## START RECORDED DATA

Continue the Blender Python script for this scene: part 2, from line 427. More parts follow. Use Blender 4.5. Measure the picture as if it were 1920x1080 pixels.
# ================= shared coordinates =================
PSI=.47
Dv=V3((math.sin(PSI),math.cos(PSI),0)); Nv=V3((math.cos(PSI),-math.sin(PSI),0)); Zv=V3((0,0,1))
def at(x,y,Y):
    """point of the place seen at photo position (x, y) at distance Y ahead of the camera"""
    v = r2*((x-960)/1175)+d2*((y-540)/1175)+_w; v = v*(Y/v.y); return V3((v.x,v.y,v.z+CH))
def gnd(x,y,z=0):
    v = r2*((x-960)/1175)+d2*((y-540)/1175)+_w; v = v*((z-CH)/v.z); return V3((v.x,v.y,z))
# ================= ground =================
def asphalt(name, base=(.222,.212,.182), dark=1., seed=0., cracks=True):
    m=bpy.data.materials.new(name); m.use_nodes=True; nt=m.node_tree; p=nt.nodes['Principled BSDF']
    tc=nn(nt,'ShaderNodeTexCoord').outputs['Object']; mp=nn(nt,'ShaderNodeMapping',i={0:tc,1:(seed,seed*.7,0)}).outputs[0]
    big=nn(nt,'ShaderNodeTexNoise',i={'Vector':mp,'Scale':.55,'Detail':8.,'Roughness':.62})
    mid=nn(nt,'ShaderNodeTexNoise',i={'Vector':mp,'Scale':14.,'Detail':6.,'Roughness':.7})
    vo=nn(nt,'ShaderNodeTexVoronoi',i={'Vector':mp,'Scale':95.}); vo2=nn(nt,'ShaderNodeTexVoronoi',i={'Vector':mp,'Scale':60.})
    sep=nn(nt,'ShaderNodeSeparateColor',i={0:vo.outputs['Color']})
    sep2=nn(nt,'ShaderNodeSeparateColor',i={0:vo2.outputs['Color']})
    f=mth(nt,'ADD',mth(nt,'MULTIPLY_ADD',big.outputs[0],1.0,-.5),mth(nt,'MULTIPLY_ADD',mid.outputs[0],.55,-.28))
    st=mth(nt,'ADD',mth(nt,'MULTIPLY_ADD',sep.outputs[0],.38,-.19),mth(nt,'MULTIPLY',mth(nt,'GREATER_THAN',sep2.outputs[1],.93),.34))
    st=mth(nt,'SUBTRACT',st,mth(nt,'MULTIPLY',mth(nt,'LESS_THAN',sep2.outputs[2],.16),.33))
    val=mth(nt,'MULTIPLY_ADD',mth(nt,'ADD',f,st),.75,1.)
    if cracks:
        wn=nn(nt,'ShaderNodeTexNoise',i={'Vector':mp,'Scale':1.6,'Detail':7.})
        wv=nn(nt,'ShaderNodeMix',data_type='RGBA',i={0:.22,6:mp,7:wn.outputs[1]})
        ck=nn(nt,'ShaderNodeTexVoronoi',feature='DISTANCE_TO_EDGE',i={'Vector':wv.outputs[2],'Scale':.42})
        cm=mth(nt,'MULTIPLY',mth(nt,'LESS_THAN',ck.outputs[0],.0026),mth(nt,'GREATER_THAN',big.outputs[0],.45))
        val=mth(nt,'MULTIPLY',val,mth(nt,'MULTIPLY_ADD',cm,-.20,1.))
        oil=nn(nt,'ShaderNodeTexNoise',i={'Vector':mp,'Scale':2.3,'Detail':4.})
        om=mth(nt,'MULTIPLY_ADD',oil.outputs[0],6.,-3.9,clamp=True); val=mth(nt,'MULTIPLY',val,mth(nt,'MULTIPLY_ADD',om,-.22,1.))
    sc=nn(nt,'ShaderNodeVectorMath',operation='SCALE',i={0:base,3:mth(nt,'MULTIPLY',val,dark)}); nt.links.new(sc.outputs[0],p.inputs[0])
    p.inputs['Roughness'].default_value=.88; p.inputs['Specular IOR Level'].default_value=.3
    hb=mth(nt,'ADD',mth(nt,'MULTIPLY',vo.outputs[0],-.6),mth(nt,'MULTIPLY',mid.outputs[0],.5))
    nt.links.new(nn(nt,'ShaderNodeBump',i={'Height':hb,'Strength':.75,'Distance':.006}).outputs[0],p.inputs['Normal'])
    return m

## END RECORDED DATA
## START RECORDED DATA

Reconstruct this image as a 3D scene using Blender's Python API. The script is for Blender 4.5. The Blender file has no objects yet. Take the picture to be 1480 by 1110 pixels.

## END RECORDED DATA
## START RECORDED DATA

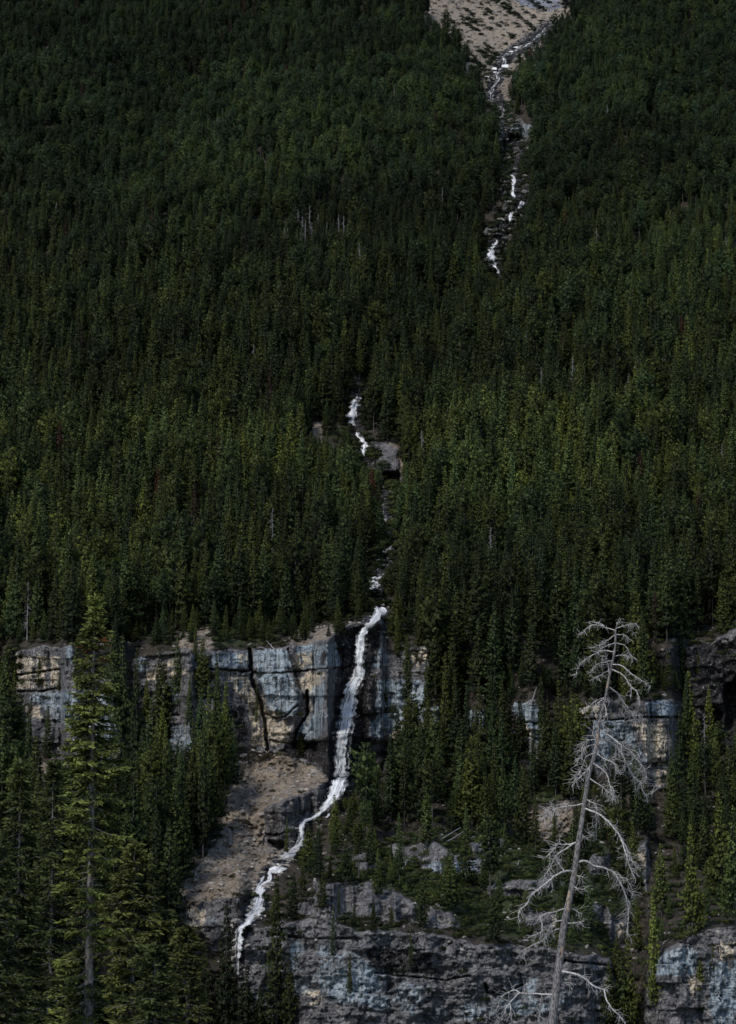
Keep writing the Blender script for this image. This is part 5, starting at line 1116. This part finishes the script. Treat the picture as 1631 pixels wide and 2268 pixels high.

## END RECORDED DATA

> [WORK TO BE COMPLETED]
From the entries above, copy each line holding "image".

> [CORRECT OUTPUT]
Reconstruct this image as a 3D scene using Blender's Python API. The script is for Blender 4.5. The Blender file has no objects yet. Take the picture to be 1480 by 1110 pixels.
Keep writing the Blender script for this image. This is part 5, starting at line 1116. This part finishes the script. Treat the picture as 1631 pixels wide and 2268 pixels high.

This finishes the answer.